Amri’s mother insisted that he had shown no signs of radicalisation and questioned whether he was really the market attacker. Speaking Thursday in the central Tunisian town of Oueslatia, Nour El Houda Hassani said poverty drove Amri to steal and to travel illegally to Europe.

“I want the truth to be revealed about my son,” she said. “If he is the perpetrator of the attack, let him assume his responsibilities and I’ll renounce him before God. If he didn’t do anything, I want my son’s rights to be restored.”

Tunisian police who interrogated the family on Wednesday took away her telephone and were studying her communications with her son, she said.

German officials put out an arrest warrant for Amri after finding a document belonging to him in the cab of the truck. They say he has used at least six different names and three nationalities in his travels around Europe.

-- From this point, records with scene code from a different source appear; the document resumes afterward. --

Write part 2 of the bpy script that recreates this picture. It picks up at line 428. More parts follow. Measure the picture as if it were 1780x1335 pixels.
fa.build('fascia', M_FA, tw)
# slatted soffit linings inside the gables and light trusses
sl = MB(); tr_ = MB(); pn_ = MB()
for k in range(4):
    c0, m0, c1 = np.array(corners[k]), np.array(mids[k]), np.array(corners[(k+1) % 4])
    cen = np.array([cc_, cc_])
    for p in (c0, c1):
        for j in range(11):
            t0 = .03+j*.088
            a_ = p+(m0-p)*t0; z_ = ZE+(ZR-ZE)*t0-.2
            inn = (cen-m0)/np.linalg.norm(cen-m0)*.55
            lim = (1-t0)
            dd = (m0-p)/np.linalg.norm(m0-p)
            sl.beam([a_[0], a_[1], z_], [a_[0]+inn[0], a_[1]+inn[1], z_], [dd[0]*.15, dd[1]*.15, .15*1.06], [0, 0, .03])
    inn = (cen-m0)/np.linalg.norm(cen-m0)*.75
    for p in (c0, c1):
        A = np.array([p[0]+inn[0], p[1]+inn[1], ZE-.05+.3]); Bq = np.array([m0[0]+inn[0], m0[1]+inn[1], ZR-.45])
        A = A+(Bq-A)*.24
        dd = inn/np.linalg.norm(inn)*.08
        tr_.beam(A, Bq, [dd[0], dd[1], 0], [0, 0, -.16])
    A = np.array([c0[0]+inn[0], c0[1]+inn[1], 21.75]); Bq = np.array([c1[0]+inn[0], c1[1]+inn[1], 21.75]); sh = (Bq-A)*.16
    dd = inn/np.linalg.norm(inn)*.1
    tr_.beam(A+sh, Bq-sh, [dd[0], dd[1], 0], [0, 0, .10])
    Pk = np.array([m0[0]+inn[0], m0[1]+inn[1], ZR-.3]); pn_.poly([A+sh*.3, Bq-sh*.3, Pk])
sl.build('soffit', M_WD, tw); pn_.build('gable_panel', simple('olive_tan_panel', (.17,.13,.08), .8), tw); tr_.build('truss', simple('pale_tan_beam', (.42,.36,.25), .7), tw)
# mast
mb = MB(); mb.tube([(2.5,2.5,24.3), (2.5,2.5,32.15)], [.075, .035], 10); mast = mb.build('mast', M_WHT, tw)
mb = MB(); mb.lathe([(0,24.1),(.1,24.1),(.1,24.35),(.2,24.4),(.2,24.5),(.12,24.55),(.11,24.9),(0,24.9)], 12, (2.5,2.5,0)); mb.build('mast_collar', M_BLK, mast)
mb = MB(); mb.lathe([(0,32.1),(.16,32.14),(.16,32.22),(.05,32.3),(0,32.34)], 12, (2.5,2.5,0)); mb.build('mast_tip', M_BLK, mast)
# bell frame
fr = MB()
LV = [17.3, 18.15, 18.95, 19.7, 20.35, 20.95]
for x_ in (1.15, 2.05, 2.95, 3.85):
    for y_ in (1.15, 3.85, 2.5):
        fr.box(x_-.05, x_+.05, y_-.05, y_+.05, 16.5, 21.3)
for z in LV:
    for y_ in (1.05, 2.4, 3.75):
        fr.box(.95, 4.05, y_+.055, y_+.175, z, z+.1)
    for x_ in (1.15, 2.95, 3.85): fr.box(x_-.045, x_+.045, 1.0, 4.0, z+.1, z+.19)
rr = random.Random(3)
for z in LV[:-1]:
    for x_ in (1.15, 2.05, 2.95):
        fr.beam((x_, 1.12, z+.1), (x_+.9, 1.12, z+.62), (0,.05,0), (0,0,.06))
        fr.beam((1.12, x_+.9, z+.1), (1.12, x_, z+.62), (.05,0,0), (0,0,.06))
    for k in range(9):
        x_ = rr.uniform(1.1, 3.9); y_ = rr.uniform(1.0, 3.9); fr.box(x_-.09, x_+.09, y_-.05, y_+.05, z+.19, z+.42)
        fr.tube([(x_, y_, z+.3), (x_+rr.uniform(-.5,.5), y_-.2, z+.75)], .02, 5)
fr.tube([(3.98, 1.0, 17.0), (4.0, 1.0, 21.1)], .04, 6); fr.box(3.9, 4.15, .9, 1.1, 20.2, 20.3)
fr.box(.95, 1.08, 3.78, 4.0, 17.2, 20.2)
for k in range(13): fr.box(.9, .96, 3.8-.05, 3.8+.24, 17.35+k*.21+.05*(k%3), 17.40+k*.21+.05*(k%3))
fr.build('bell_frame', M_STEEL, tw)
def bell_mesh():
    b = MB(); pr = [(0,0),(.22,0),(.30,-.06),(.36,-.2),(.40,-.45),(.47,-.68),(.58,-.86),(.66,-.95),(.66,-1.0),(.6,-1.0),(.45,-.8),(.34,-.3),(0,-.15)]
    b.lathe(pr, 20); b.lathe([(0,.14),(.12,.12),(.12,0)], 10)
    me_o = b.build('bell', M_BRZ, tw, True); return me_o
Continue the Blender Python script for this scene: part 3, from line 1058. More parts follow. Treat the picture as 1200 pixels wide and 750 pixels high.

German authorities had deemed Amri, who arrived in the country last year, a potential threat long before the attack this week — and even kept him under covert surveillance for six months this year before halting the operation.

They had been trying to deport him after his asylum application was rejected in July but were unable to do so because he lacked valid identity papers and Tunisia initially denied that he was a citizen.

At the market outside Berlin’s Kaiser Wilhelm Memorial Church, police placed concrete blocks at the roadside Thursday to provide extra security as it reopened. In tribute to the victims, organisers decided to do without party music and bright lights and Berliners and visitors laid candles and flowers at the site.